>> Begin

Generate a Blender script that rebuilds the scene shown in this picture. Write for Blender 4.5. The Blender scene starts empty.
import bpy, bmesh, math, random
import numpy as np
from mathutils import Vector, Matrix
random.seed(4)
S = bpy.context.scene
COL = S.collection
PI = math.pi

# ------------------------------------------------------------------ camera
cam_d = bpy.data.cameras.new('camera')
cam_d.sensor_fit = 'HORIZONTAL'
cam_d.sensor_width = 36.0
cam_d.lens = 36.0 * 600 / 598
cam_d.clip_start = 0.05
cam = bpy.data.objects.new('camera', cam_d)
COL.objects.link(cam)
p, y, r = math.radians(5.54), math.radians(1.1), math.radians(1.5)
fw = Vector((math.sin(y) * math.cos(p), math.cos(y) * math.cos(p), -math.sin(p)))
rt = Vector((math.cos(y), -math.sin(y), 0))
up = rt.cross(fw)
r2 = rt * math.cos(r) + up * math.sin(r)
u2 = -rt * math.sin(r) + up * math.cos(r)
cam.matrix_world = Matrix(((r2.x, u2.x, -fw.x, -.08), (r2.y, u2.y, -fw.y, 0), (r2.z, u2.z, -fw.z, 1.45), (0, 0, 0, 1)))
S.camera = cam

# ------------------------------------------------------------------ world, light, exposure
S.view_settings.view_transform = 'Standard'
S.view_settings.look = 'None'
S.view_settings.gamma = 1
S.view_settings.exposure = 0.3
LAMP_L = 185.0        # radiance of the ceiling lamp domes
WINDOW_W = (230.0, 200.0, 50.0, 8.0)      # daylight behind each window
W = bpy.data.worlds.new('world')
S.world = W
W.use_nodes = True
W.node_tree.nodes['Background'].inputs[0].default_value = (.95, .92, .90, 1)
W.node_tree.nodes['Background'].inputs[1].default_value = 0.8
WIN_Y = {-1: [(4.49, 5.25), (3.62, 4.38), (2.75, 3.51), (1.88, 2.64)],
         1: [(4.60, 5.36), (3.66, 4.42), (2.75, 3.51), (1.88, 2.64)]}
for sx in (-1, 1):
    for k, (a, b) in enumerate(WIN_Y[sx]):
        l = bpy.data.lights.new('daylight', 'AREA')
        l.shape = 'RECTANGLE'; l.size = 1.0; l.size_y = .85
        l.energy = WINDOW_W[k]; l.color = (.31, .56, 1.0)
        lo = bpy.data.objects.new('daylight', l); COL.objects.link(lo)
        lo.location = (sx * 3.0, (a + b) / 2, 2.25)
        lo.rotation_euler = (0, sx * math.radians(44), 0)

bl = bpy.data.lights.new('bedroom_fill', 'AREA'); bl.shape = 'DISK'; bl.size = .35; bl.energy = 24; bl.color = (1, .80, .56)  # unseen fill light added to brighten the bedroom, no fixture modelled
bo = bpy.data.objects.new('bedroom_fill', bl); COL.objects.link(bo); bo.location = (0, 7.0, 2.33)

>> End

Task goal: Report only how many lines of the listing hold the word "scene".

Response below: 2